Physical and Digital Security for our Online Lives and Businesses

I use to work at Exodus (my story here), which became Cable and Wireless, which is now Savvis. Back in the first web boom Exodus was a high flying web host, for premiere brands. We had the top web brands, ya know: Yahoo, Weather Channel, eBay, Pets.com, and a ton of porn sites (little known secret).

We emphasized uptime, fat pipe, and hardened security, both digital and physical. As a result, we installed countless devices from bioreaders of palms, to ‘man traps’ that would trap someone in a tube if their exiting weight was greater than their entering weight.

I recently found out during one of my lab days (full day evaluation of a vendor –including scenario testing) with community platform vendors, that some brands are putting them to the test when it comes to security.

This one particular community platform vendor was being evaluated by a large Fortune 1000 company, who was very concerned about security. As a result, they tried to break into the building where the servers were, the Colocation center. The tried various tactics from manipulation, giving excuse to get in, or looking for unlocked doors.

On a related note, one of the vendor employees told me about his experience where he saw that an air conditioning unit was plugged into the outside of the colo, which he unplugged, and it stopped functioning. I guess the system was not redundant with backup fail safes.

Given that our personal data is all over the web in Facebook, LinkedIn, Google Docs, Peoplesoft, Siebel, SalesForce, your bank, what have you done to test the security and ensure the physical realm is secure? Not much I’ll bet, we just rely on blind faith as users in many cases to ensure we’re protected. I trust my bank (but cannot confirm) that my data is truly safe.

11 Replies to “Physical and Digital Security for our Online Lives and Businesses”

  1. I know of a vendor that is actively engaged in such social engineering tests. One of the best stories I heard from him was bringing a few pizza boxes to a data center: inside one box was a laptop.

    A hungry security guard let him in, where the notebook was quietly plugged into the network and various exploits run. I can imagine the client that paid for this test was not pleased.

    Security tests must focus on physical plant and personnel. Failing to do so is just as bad as leaving a server wide open!

  2. The other approach is to leave post-it notes on all the things or things of other customers in a data center you shouldn’t be able to touch on a sales tour. That always gets security teams in a happy mood or charges filed.

    If you want the kind of hosting that is ultra-compartmentalized and hardened, you have to pay for it. Otherwise, you operate within risk parameters and buy accordingly.

    As for your bank, you place infinitely more trust in the teller than you do their hosting provider. Your data is only as safe as the people working there. I’d say the same is true for e-banking without traditional tellers.

  3. That is quite the thought provoking post. What are the legal ramifications of testing your service provider’s security capabilities. How far can you go? Is it a good idea for a provider to ask people to try and test their security?

  4. Being a former CSO for a 20,000 staff firm, my most successful breaches of security involved either a telephone or post-it note.
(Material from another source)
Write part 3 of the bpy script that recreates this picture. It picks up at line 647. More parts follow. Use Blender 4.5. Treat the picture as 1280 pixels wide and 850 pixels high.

    Jonathan, I call that approach ‘armadillo security’, meaning hard on the outside, soft on the inside. The most carefully-maintained $100,000 firewall does no good if someone can simply move a ceiling tile and gain complete and unfettered access to the entire datacenter… 😉

  5. I’m all for due diligence… But, maliciously probing for faults and bringing an HVAC system down… I’ll stick with holding my data center to their QoS marks.

    You won’t catch me unplugging my vendors’ stuff just to see what happens. I’d press charges on a guy like that. Wish there was a “rest of the story” bit on this one. Like… DID the facilties’ operator press charges? What would have happened in the event it caused damage to colo’d assets? etc.

  6. This would be a fun (and profitable) company to run “Security Breach Testing” where the sole premise is to do analysis on the weaknesses of physical security of eCompanies.

  7. Gerald

    I don’t think they pressed charges, as they had no idea who did it. The individual unplugged it, then called the operations team to ask if the air conditioning was running well for the data center. (To the best of my memory)

  8. That is quite the thought provoking post. What are the legal ramifications of testing your service provider's security capabilities. How far can you go? Is it a good idea for a provider to ask people to try and test their security?